◆ **WHAT IS BEING ASKED**
Repeat the material in full. Keep every line exactly as it is.
-- Begin DATA --
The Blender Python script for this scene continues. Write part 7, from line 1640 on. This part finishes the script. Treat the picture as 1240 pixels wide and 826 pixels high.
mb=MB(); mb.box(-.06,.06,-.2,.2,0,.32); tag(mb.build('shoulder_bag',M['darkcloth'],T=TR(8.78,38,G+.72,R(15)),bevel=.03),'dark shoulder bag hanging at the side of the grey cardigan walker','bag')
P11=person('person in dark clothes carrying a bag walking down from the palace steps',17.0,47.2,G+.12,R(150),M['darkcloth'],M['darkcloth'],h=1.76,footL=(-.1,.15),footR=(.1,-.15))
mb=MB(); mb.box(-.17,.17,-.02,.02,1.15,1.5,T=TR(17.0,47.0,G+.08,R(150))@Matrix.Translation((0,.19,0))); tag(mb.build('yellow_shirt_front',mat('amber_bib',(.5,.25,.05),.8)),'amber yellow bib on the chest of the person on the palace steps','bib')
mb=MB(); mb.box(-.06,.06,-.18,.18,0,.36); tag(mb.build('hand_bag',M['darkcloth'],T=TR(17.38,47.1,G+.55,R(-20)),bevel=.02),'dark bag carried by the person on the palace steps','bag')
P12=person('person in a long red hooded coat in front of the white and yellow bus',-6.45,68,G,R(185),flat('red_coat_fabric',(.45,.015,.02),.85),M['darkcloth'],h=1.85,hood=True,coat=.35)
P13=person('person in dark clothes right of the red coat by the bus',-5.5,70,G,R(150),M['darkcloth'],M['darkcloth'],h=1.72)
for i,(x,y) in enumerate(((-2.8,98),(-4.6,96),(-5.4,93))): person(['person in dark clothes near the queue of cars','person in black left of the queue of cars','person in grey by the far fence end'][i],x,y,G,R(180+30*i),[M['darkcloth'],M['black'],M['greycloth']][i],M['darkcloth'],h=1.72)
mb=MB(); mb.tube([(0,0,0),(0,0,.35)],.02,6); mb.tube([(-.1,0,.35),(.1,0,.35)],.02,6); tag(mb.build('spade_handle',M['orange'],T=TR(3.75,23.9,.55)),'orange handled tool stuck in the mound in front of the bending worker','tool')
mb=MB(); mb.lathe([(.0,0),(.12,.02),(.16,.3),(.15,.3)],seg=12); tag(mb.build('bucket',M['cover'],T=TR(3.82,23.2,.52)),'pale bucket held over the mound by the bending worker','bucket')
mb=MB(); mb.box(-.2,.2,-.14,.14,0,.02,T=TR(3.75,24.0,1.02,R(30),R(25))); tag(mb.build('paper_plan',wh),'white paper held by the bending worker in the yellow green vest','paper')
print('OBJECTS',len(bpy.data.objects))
-- End DATA --
◆ **WRITTEN RESPONSE**
The Blender Python script for this scene continues. Write part 7, from line 1640 on. This part finishes the script. Treat the picture as 1240 pixels wide and 826 pixels high.
mb=MB(); mb.box(-.06,.06,-.2,.2,0,.32); tag(mb.build('shoulder_bag',M['darkcloth'],T=TR(8.78,38,G+.72,R(15)),bevel=.03),'dark shoulder bag hanging at the side of the grey cardigan walker','bag')
P11=person('person in dark clothes carrying a bag walking down from the palace steps',17.0,47.2,G+.12,R(150),M['darkcloth'],M['darkcloth'],h=1.76,footL=(-.1,.15),footR=(.1,-.15))
mb=MB(); mb.box(-.17,.17,-.02,.02,1.15,1.5,T=TR(17.0,47.0,G+.08,R(150))@Matrix.Translation((0,.19,0))); tag(mb.build('yellow_shirt_front',mat('amber_bib',(.5,.25,.05),.8)),'amber yellow bib on the chest of the person on the palace steps','bib')
mb=MB(); mb.box(-.06,.06,-.18,.18,0,.36); tag(mb.build('hand_bag',M['darkcloth'],T=TR(17.38,47.1,G+.55,R(-20)),bevel=.02),'dark bag carried by the person on the palace steps','bag')
P12=person('person in a long red hooded coat in front of the white and yellow bus',-6.45,68,G,R(185),flat('red_coat_fabric',(.45,.015,.02),.85),M['darkcloth'],h=1.85,hood=True,coat=.35)
P13=person('person in dark clothes right of the red coat by the bus',-5.5,70,G,R(150),M['darkcloth'],M['darkcloth'],h=1.72)
for i,(x,y) in enumerate(((-2.8,98),(-4.6,96),(-5.4,93))): person(['person in dark clothes near the queue of cars','person in black left of the queue of cars','person in grey by the far fence end'][i],x,y,G,R(180+30*i),[M['darkcloth'],M['black'],M['greycloth']][i],M['darkcloth'],h=1.72)
mb=MB(); mb.tube([(0,0,0),(0,0,.35)],.02,6); mb.tube([(-.1,0,.35),(.1,0,.35)],.02,6); tag(mb.build('spade_handle',M['orange'],T=TR(3.75,23.9,.55)),'orange handled tool stuck in the mound in front of the bending worker','tool')
mb=MB(); mb.lathe([(.0,0),(.12,.02),(.16,.3),(.15,.3)],seg=12); tag(mb.build('bucket',M['cover'],T=TR(3.82,23.2,.52)),'pale bucket held over the mound by the bending worker','bucket')
mb=MB(); mb.box(-.2,.2,-.14,.14,0,.02,T=TR(3.75,24.0,1.02,R(30),R(25))); tag(mb.build('paper_plan',wh),'white paper held by the bending worker in the yellow green vest','paper')
print('OBJECTS',len(bpy.data.objects))